City Manager and Comptroller-led staff briefed the Geneva City Council on assumptions and priorities for the 2026 budget on a presentation that framed the budget as the city’s “blueprint” for services and maintenance.
The City Manager summarized the central tension: rising personnel and fringe costs, persistent debt payments and limited state and federal revenue growth. The presentation noted an estimated 12–15% increase in salaries and fringe benefits under current contract projections and an estimated city share of employee health‑insurance costs increasing about 15% next year. Staff said the general‑fund budget for 2025 was $20,898,780 and that current debt service funded from the general fund was about $2.1 million in 2025 and is projected at roughly $2.0 million for 2026.

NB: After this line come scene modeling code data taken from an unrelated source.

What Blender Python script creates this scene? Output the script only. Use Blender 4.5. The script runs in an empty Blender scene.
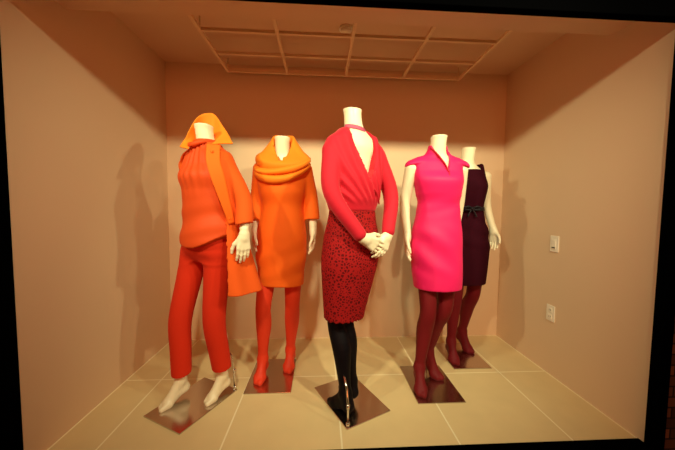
import bpy, math, random
import numpy as np
from mathutils import Vector, Matrix
random.seed(4); np.random.seed(4)
S = bpy.context.scene
COL = S.collection
rad = math.radians
# ------------------------------------------------------------------ materials
def new_mat(name):
    m = bpy.data.materials.new(name); m.use_nodes = True
    n = m.node_tree.nodes; l = m.node_tree.links
    return m, n, l, n['Principled BSDF']
def plain(name, col, rough=.5, metal=0., bump=0., bscale=200., vary=0., vscale=3., sheen=0., spec=.5, stretch=(1, 1, 1)):
    m, n, l, b = new_mat(name)
    b.inputs['Base Color'].default_value = (*col, 1)
    b.inputs['Roughness'].default_value = rough
    b.inputs['Metallic'].default_value = metal
    b.inputs['Specular IOR Level'].default_value = spec
    if sheen:
        b.inputs['Sheen Weight'].default_value = sheen
        b.inputs['Sheen Roughness'].default_value = .4
        b.inputs['Sheen Tint'].default_value = (*[min(1, c + .25) for c in col], 1)
    tc = n.new('ShaderNodeTexCoord'); mp = n.new('ShaderNodeMapping')
    mp.inputs['Scale'].default_value = stretch
    l.new(tc.outputs['Object'], mp.inputs['Vector'])
    if vary:
        t = n.new('ShaderNodeTexNoise'); t.inputs['Scale'].default_value = vscale; t.inputs['Detail'].default_value = 4
        l.new(mp.outputs[0], t.inputs['Vector'])
        mx = n.new('ShaderNodeMix'); mx.data_type = 'RGBA'
        mx.inputs[6].default_value = (*[c * (1 - vary) for c in col], 1)
        mx.inputs[7].default_value = (*[min(1, c * (1 + vary)) for c in col], 1)
        l.new(t.outputs['Fac'], mx.inputs[0]); l.new(mx.outputs[2], b.inputs['Base Color'])
    if bump:
        t = n.new('ShaderNodeTexNoise'); t.inputs['Scale'].default_value = bscale; t.inputs['Detail'].default_value = 2
        l.new(mp.outputs[0], t.inputs['Vector'])
        bp = n.new('ShaderNodeBump'); bp.inputs['Strength'].default_value = bump; bp.inputs['Distance'].default_value = .003
        l.new(t.outputs['Fac'], bp.inputs['Height']); l.new(bp.outputs[0], b.inputs['Normal'])
    return m
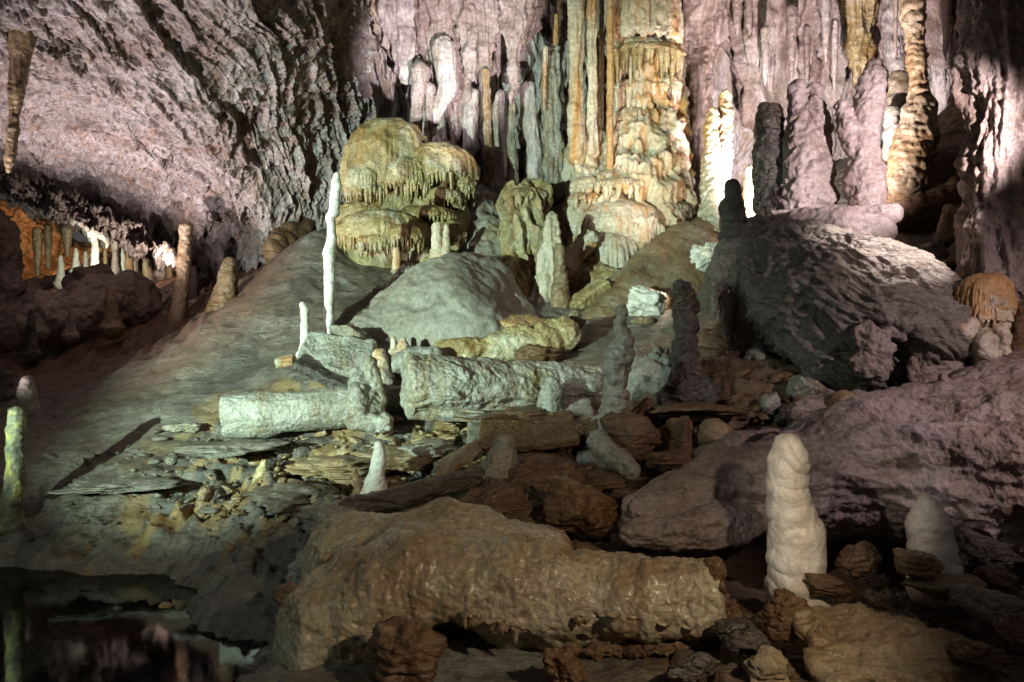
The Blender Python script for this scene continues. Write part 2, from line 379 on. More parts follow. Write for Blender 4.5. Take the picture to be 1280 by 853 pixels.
_an = _nt.nodes.new('ShaderNodeVertexColor'); _an.layer_name = 'stain'
_mx = _nt.nodes.new('ShaderNodeMix'); _mx.data_type = 'RGBA'; _nt.links.new(_an.outputs['Alpha'], _mx.inputs[0]); _nt.links.new(_src, _mx.inputs[6])
_sp = _nt.nodes.new('ShaderNodeMix'); _sp.data_type = 'RGBA'; _sp.blend_type = 'MULTIPLY'; _sp.inputs[0].default_value = 1; _nt.links.new(_an.outputs['Color'], _sp.inputs[6])
_gr = _nt.nodes.new('ShaderNodeTexNoise'); _gr.inputs['Scale'].default_value = 9; _gr.inputs['Detail'].default_value = 6; _gr.inputs['Roughness'].default_value = .75
_cr = _nt.nodes.new('ShaderNodeValToRGB'); _cr.color_ramp.elements[0].position = .3; _cr.color_ramp.elements[0].color = (.45, .45, .45, 1); _cr.color_ramp.elements[1].position = .7; _cr.color_ramp.elements[1].color = (1.35, 1.35, 1.35, 1)
_nt.links.new(_gr.outputs[0], _cr.inputs[0]); _nt.links.new(_cr.outputs[0], _sp.inputs[7]); _nt.links.new(_sp.outputs[2], _mx.inputs[7]); _nt.links.new(_mx.outputs[2], _b.inputs['Base Color'])
g = link('ground', me, M['ground']); tag(g, 'uneven grey brown cave floor rising to the back', kind='structure')

# ---------------------------------------------------------------- lofted sheets for the cave shell
def bspline(Pn, n):
    """Catmull-Rom along axis 0, n samples"""
    k = len(Pn); t = np.linspace(0, k-1-1e-6, n); i = t.astype(int); f = (t-i).reshape(-1, *([1]*(Pn.ndim-1)))
    g = lambda q: Pn[np.clip(q, 0, k-1)]
    p0, p1, p2, p3 = g(i-1), g(i), g(i+1), g(i+2)
    return .5*((2*p1)+(-p0+p2)*f+(2*p0-5*p1+4*p2-p3)*f*f+(-p0+3*p1-3*p2+p3)*f**3)
def sheet(rows, nv, nu):
    A = np.array([[P(*c) for c in r] for r in rows])
    A = bspline(A, nv); A = bspline(A.transpose(1, 0, 2), nu).transpose(1, 0, 2)
    return A
rows = [
 [(330,-330,7.5),(420,-150,10.5),(455,0,13.5),(462,120,15.6),(455,220,16.8),(448,300,17.4),(440,350,17.5)],
 [(240,-300,7),(340,-120,10.2),(395,10,12.8),(420,120,14.8),(425,215,16),(420,285,16.6),(420,340,16.8)],
 [(120,-250,6.8),(240,-90,9.6),(315,40,12.2),(355,135,14),(378,215,15.2),(385,280,15.9),(390,340,16.2)],
 [(-80,-220,6),(90,-50,9),(205,70,11.8),(280,155,13.6),(328,228,15),(345,285,15.8),(355,335,16.3)],
 [(-280,-160,5.8),(-60,-10,8.6),(90,90,11.5),(185,170,13.8),(255,238,15.5),(285,295,16.4),(300,335,17)],
 [(-420,-60,6.2),(-200,50,9.2),(-30,130,12.4),(85,200,15.3),(175,258,17),(238,290,17.4),(255,322,18)],
 [(-520,70,8),(-300,130,11),(-90,180,14.5),(35,226,17),(125,266,18.5),(205,290,19),(235,312,20)],
 [(-620,140,10),(-370,180,14),(-130,210,18),(0,236,20.5),(95,258,22.5),(190,276,23),(235,290,24)]]
A = sheet(rows, 620, 900); nv, nu = 620, 900
V = A.reshape(-1, 3); Q = gridfaces(nv, nu); N = vnormals(V, Q)
if N[:, 2].mean() > 0: Q = Q[:, ::-1]; N = -N
vv, uu = np.meshgrid(np.linspace(0, 1, nv), np.linspace(0, 1, nu), indexing='ij')
UV = np.stack([uu.ravel()*9, vv.ravel()*8, 0*uu.ravel()], 1)
wv = UV[:, 1]+.26*fbm(UV, .55, 3, 71)
W = np.stack([UV[:, 0]*.42, wv, 0*wv], 1)
d = np.zeros(len(V))
for f, a, s in ((.9, .22, 1), (2.1, .11, 2), (4.6, .085, 3)):
    q = wv*f+.30*gn(W*np.array([1.2, .2, 1])*f*.6, 80+s); fr_ = q-np.floor(q)
    d += a*((1-fr_)**1.7)*(.5+.75*gn(W*np.array([1.6, 1, 1])*f*.8, 90+s))
d += .28*fbm(UV, .5, 3, 99)
V = V+N*d[:, None]
# hanging edges, straws and drips
lowu = sstep(.3, .85, uu.ravel()); sm = .25+.75*sstep(.25, .7, vv.ravel())
dr = np.clip(ridged(V*np.array([1, 1, .10]), 1.6, 3, 101)-.62, 0, 2)
V[:, 2] -= dr*(.05+.36*lowu)*(.4+.6*sm)
dr2 = np.clip(gn(V*np.array([8, 8, .6]), 103)-.2, 0, 1)
V[:, 2] -= dr2*(.02+.18*lowu*sm)
V += N*((.045+.03*sm)*ridged(V, 2.6, 4, 105)+.02*fbm(V, 9, 3, 107))[:, None]
c = link('cave_ceiling', mesh_np('cave_ceiling', V, Q), M['ceil']); tag(c, 'low banded limestone ceiling sweeping down on one side of the cave', kind='structure')

# back wall: from the ceiling round to the right hand side
bx = [380,450,530,620,720,830,930,1030,1130,1230,1330,1420,1700]
by = [17.4,17.6,17.8,18.2,18.6,19.2,20.4,20.8,20.8,20.0,16.5,12,7.5]
rows = []
for py, k in ((-420,.50),(-260,.66),(-120,.85),(0,.93),(90,.97),(180,1.0),(270,1.03),(400,1.06)):
    rows.append([(x if x < 1250 else 640+(x-640), py*(1 if x < 1300 else .9), Y*k) for x, Y in zip(bx, by)])
nv, nu = 520, 1100
A = sheet(rows, nv, nu); V = A.reshape(-1, 3); Q = gridfaces(nv, nu); N = vnormals(V, Q)
if N[:, 1].mean() > 0: Q = Q[:, ::-1]; N = -N
Vw = V+np.stack([.5*fbm(V, .5, 2, 111), .3*fbm(V, .5, 2, 112), 0*V[:, 0]], 1)
d = .55*fbm(Vw, .55, 3, 113, (1, 1, .45))+.26*(ridged(Vw, 1.3, 3, 115, (1, 1, .13))-.6)+.10*ridged(Vw, 4.2, 2, 117, (1, 1, .10))+.05*fbm(Vw, 5, 3, 119, (1, 1, .5))
V = V+N*d[:, None]
dr = np.clip(ridged(V*np.array([1, 1, .25]), 1.6, 3, 121)-.7, 0, 2); V[:, 2] -= dr*.35
c = link('cave_wall', mesh_np('cave_wall', V, Q), M['wall']); tag(c, 'tall pale fluted limestone wall at the back of the cave', kind='structure')

# water
hs = 0
V = np.array([(-11, 1.0, 0), (1.0, 1.0, 0), (1.0, 9.2, 0), (-11, 9.2, 0)], float)
wt = link('pool_water', mesh_np('pool_water', V, np.array([[0, 1, 2, 3]])), M['water']); tag(wt, 'still dark cave pool', kind='structure')

# ---------------------------------------------------------------- speleothem builders
def chain_obj(name, label, cat, chains, mat, L=(), k=.6, sy=1.0, vox=1.5, group=None, cuts=(), base=None, parent=None, pad=1.25, extra=None):
    """one body grown from chains of (px,py,Y,radius_px); radii in picture pixels at that distance"""
    pts = [[(P(a, b, Y), r*Y/F) for (a, b, Y, r) in ch] for ch in chains]
    allp = np.array([p for ch in pts for p, r in ch]); allr = np.array([r for ch in pts for p, r in ch])
    lo = (allp-allr[:, None]*pad-.05).min(0); hi = (allp+allr[:, None]*pad+.05).max(0)
    v = vox*np.median(allp[:, 1])/F
    kk = k*float(np.median(allr))
    def fn(G):
        D = None
        for ch in pts:
            if len(ch) == 1: ch = ch+[(ch[0][0]+np.array([0, 0, .001]), ch[0][1])]
            E = None
            for (p, r), (q, s) in zip(ch[:-1], ch[1:]):
                e = seg(G, p, q, r, s, sy); E = e if E is None else smin(E, e, kk*.35)
            D = E if D is None else smin(D, E, kk)
        if extra is not None: D = extra(G, D)
        for (pt, nrm, soft) in cuts:
            D = smax(D, (G-np.asarray(pt, dtype=np.float32))@np.asarray(nrm, dtype=np.float32), soft)
        return D
    V, Q = sdf_mesh(lo, hi, v, fn, L)
    if base is None:
        j = int(np.argmin(allp[:, 2])); base = allp[j]
    if parent is None:
        o = link(name, mesh_np(name, V-base, Q), M[mat], loc=[float(x) for x in base]); tag(o, label, cat, group)
    else:
        o = link(name, mesh_np(name, V-np.array(parent.location), Q), M[mat], parent=parent)
    return o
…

The discussion focused on a “maintenance of effort” approach staff used to open department budget work: maintain 2025 staffing and service levels, assume state aid remains flat, project sales‑tax receipts as flat and ask departments to plan a 5% reduction in non‑staffing expenditures. Departments were also asked to prepare scenarios showing above‑maintenance requests separately.
Why it matters: councilors said the choices will determine whether the city can maintain public safety, infrastructure and services for seniors, renters and other residents without worsening long‑term debt or deferring maintenance.
Councilors’ priorities were shaped by a councilwide survey: seven of nine councilors responded. Public safety and public works ranked highest overall; parks and recreation, housing/planning/economic development and administrative services followed. The City Manager said staff will use the priorities to narrow department budget requests as they meet with department heads over the summer.
Debate and direction
Mayor Valente said he would support a budget that keeps the city “moving forward” and that he expects both a tax‑levy and a tax‑rate increase if the council wants to avoid deferring maintenance and allow for capital replacements. “You have my full support to come forward with a budget... I do expect a tax levy increase, and I do expect a tax rate increase,” the mayor said.
Councilor Peeler urged restraint and proposed holding the levy to about a 5% increase for the city’s portion. Councilor Gillette and others suggested outsourcing two functions instead of adding permanent staff: contracting an economic‑development firm and contracting grant‑writing services to bring expertise without adding full‑time personnel and benefits costs. Several councilors proposed a formal multiyear plan to reduce indebtedness and asked staff to identify techniques to pay down debt (for example, targeted use of fund balance, a discipline to limit new bonding and continuing the city’s equipment amortization practice).
Staff assumptions and next steps
Staff told the council they are assuming: state aid (including one‑year AIM increases) will remain flat into 2026; federal grant availability is uncertain; sales tax will be modeled as flat but scenarios will include declines; and interest earnings could show slight growth. Departments are to prepare budgets that show current staffing levels, the requested 5% non‑personnel reductions and any above‑maintenance requests clearly separated.
The City Manager and Comptroller asked the council to confirm priorities so that staff can finalize the budget calendar. Staff plans an August budget preparation update and will present the city manager’s proposed budget on Sept. 9.
No formal budget adoption was taken at the meeting. Council direction to staff was to proceed with the maintenance‑of‑effort baseline, include the assumed increases in labor and fringe, present scenarios that reflect the council’s expressed priorities (public safety, public works, debt reduction and strategic economic development) and provide options showing the levy impact of different sets of choices.
Ending
Staff will return to council with a manager’s budget presentation in September and an August update in advance. Councilors asked for detailed debt history, water/sewer fund images and several revenue and expense scenarios to inform a final vote later in the fall.